Dann kommt die Frage:

Noch weiß man nicht, ob wirklich jemand ein Gespräch mit Rüttgers kaufen wollte.

Herr Morlok antwortet:

Das spielt keine Rolle. Schon das Angebot ist unsittlich.

(Beifall von GRÜNEN und SPD)

Und es spielt auch keine Rolle, ob Rüttgers von dieser Praxis gewusst hat.

Herr Ministerpräsident, ich fordere Sie wirklich eindringlich auf: Schaffen Sie vor diesem Parlament, das Sie mit Mehrheit gewählt hat, Klarheit darüber, wie es sich mit diesen Zuständen in der CDU verhält. – Wir hoffen, dass Sie sie aus der Welt schaffen können.

(Beifall von GRÜNEN und SPD)

Vielen Dank, Frau Löhrmann. – Als Nächster spricht Herr Ministerpräsident Dr. Rüttgers.

(Zurufe von der SPD: Oh! – Sören Link [SPD]: Wer präsentiert denn diese Rede?)

Herr Präsident! Werte Kolleginnen und Kollegen! Ich begrüße es, dass wir heute diese Debatte führen.

(Martin Börschel [SPD]: Das glaube ich nicht!)

Lassen Sie mich dazu einige Bemerkungen machen.

(Ralf Jäger [SPD]: Beginnen Sie einmal mit einer Entschuldigung für Herrn Hegemann! Das wäre angebracht!)

Erstens. Dass wir heute diskutieren, ist kritischen Medien zu verdanken.

(Sören Link [SPD]: Sagen Sie doch, dass Sie sich darüber gefreut haben, und dann gehen wir alle nach Hause! Meine Herren!)

Es ist richtig, wenn Journalisten öffentlich machen, was nicht in Ordnung ist. Und die Angebote der CDU Nordrhein-Westfalen an Sponsoren waren nicht in Ordnung. Sie haben politischen Schaden angerichtet, weil dadurch der falsche Eindruck der Käuflichkeit entstanden ist.
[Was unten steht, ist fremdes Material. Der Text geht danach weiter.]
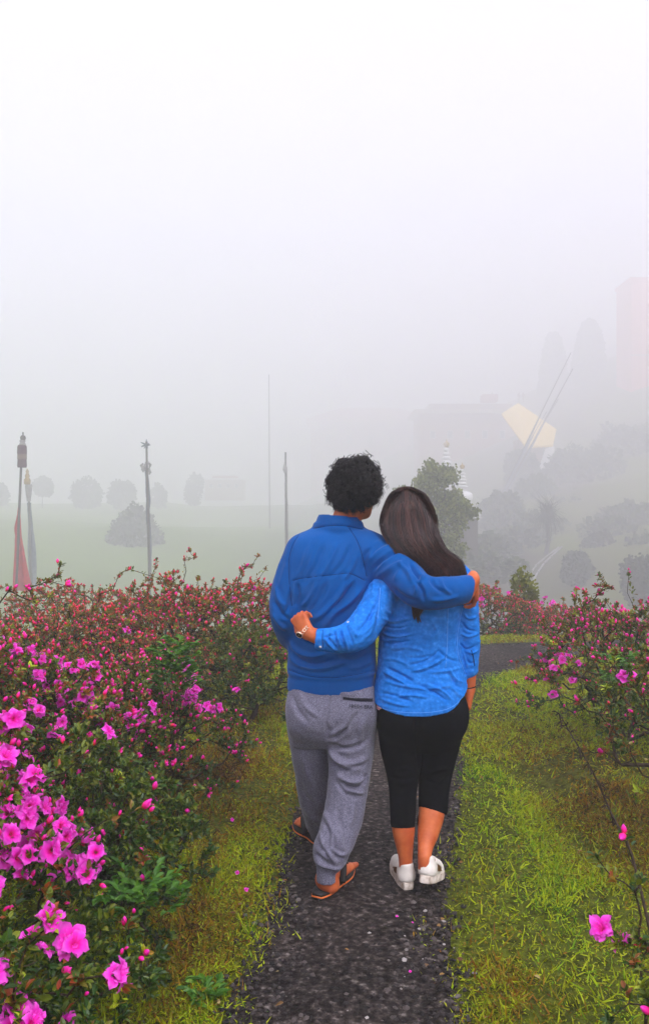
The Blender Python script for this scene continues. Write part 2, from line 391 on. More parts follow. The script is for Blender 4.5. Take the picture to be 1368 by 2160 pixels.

(Zurufe von Sigrid Beer [GRÜNE] und Rüdi- ger Sagel [fraktionslos])

Ja, wir sind damit unseren eigenen Maßstäben nicht gerecht geworden.

(Gerda Kieninger [SPD]: Über Jahre hinweg!)

Der frühere Generalsekretär der CDU NordrheinWestfalen, Hendrik Wüst, hat mit seinem Rücktritt die Verantwortung dafür übernommen.